Little Italy was not the first Italian neighborhood in Cleveland, but it has been the most enduring.

In 1911, more than 90 percent of Little Italy’s residents were Italian-born. Angelo Vitantonio invented the first hand-cranked pasta machine here in 1906. And the neighborhood is still known for its authentic Italian restaurants, most focusing on the cuisine of Italy’s southern regions.

“Moligia, Napoli, and southern Italy, Calabria and Sicily,” says Francesca Mignosa, who works for Cirino.

“Usually, southern immigrants left Italy for hope and a better life in America.”

Mignosa came to Cleveland from her native Sicily for college a few years ago. She stops in front of Holy Rosary Church, which holds outdoor processions during the four-day street festival for the Feast of Assumption in mid-August.

Mignosa says for Cleveland’s Italian-Americans, religion and education go hand in hand.

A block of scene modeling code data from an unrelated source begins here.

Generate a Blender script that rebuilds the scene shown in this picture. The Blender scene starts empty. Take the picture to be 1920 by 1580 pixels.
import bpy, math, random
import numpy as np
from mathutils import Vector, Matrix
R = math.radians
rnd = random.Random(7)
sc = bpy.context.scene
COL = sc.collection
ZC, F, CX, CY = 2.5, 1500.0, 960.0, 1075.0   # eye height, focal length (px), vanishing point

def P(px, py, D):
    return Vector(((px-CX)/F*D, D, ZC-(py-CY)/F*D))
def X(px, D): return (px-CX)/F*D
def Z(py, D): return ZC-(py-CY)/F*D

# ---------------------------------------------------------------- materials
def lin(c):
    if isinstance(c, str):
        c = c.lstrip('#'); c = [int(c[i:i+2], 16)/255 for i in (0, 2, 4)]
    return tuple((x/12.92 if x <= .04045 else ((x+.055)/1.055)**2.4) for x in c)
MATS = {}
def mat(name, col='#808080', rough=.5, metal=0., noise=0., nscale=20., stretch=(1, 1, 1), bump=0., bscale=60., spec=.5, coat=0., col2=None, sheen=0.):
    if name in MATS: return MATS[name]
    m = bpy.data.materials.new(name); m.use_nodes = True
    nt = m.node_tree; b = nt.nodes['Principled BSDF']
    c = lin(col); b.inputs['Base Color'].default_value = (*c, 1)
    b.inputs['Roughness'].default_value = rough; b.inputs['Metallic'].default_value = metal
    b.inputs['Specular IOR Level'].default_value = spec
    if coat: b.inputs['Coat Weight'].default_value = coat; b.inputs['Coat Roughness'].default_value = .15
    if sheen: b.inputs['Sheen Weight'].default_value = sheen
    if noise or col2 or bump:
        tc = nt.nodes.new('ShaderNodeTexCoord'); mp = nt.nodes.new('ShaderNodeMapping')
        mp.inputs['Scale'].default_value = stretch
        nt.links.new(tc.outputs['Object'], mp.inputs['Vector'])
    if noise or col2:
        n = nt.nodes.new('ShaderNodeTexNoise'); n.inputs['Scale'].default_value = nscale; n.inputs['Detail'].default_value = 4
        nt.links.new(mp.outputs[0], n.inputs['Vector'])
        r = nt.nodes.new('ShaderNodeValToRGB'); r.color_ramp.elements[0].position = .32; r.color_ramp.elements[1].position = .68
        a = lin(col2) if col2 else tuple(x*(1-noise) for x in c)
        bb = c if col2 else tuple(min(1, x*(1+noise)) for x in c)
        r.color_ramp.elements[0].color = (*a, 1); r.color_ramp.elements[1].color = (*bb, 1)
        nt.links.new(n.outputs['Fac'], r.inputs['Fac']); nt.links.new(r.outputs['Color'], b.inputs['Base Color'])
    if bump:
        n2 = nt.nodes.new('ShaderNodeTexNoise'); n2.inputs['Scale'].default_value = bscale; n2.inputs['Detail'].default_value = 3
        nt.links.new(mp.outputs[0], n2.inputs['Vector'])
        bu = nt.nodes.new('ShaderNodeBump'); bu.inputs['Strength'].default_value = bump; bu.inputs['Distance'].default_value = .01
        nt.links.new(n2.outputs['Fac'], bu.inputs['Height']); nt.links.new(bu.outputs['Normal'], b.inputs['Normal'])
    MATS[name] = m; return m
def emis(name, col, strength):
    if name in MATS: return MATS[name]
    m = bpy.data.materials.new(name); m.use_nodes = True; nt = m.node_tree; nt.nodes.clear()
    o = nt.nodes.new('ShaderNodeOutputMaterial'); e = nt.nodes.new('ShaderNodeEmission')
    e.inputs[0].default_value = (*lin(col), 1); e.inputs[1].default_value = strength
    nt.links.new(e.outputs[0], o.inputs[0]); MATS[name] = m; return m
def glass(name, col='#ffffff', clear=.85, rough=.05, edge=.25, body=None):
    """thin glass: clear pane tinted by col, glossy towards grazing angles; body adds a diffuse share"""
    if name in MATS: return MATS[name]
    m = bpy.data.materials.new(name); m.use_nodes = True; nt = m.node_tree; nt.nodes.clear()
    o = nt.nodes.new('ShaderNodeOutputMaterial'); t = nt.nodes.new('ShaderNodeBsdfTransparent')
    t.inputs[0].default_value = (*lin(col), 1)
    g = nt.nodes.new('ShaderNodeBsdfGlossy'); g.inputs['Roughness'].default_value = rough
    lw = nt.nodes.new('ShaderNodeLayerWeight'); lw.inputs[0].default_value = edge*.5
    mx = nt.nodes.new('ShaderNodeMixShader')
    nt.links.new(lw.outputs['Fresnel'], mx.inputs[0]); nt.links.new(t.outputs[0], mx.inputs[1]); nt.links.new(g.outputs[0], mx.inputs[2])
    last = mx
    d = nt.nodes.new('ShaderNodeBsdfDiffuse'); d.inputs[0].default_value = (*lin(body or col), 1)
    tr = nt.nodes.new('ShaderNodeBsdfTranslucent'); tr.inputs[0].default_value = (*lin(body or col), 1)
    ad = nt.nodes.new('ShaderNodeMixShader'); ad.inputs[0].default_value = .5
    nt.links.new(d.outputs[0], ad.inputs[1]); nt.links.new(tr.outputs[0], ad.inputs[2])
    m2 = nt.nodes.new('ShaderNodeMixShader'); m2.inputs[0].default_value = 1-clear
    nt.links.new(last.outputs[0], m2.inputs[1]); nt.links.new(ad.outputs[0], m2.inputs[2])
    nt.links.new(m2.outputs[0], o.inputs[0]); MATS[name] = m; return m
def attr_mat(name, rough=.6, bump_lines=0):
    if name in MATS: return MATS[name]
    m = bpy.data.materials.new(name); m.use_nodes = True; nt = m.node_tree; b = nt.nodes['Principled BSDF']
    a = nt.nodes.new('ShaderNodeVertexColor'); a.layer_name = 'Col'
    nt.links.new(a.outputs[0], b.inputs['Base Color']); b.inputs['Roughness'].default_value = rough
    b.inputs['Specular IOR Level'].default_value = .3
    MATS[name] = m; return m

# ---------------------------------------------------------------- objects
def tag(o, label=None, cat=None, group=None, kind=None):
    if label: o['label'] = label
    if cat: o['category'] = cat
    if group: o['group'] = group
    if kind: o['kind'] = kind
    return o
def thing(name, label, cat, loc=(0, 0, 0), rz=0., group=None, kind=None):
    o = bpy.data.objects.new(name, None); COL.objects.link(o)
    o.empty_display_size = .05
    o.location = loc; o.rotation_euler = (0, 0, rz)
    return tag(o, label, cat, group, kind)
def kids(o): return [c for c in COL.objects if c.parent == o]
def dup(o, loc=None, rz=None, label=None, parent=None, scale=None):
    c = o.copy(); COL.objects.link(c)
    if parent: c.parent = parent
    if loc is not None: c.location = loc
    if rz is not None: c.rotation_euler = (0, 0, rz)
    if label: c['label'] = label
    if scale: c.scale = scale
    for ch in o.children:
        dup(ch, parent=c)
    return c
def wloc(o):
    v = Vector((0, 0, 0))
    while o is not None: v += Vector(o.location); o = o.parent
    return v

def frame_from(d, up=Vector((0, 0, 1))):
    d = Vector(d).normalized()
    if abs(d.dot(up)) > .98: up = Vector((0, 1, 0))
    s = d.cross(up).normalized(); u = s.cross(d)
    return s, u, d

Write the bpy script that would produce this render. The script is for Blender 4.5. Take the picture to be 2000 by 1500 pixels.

“Education is a constant and we’re in front of the Montessori School of Holy Rosary. Maria Montessori was an Italian educator that came to the U.S. And established this new way of teaching or educating which was not actually based on structure, but following a child’s own development.”

After the unification of Italy, more than 25-thousand immigrants fled to Cleveland, escaping extreme poverty. The story of that immigration is told in a mural on the lower end of Mayfield Road.

At the top of the street is Alta House, a settlement house founded in 1895 by John D. Rockefeller. Here local residents still play bocce, a bowling game that dates back to Roman times.

“Something about why they still like playing it!”

By the 1920′s there were six Italian neighborhoods in Cleveland. Many immigrants were skilled bricklayers and masons.

Pamela Dorazio-Dean, associate curator of Italian-American History at the Western Reserve Historical Society, says Cleveland’s Italian immigrant stonemasons literally helped build the city.

“People look at buildings like Severance Hall everyday, they go and admire the beauty of the building, not realizing that it was an Italian immigrant who helped beautify the city.”

Another Italian tradition has made its way here as well: the evening stroll.

“After 6 o’clock or after dinner, la passgiata allungo ligura, along the sea, or in the in the main piazza or estrada principale, the main street,” says Francesca Mignosa. “And I think it also goes back to the concept of enjoying La Dolce Vita, which in American means, the sweet life.”

Enjoying life in Little Italy is a year-round affair. In October, the neighborhood hosts a Columbus Day Parade with marching bands and the floats featuring Italian-American clubs. And Little Italy’s many galleries sponsor annual artwalks in June, October, and December.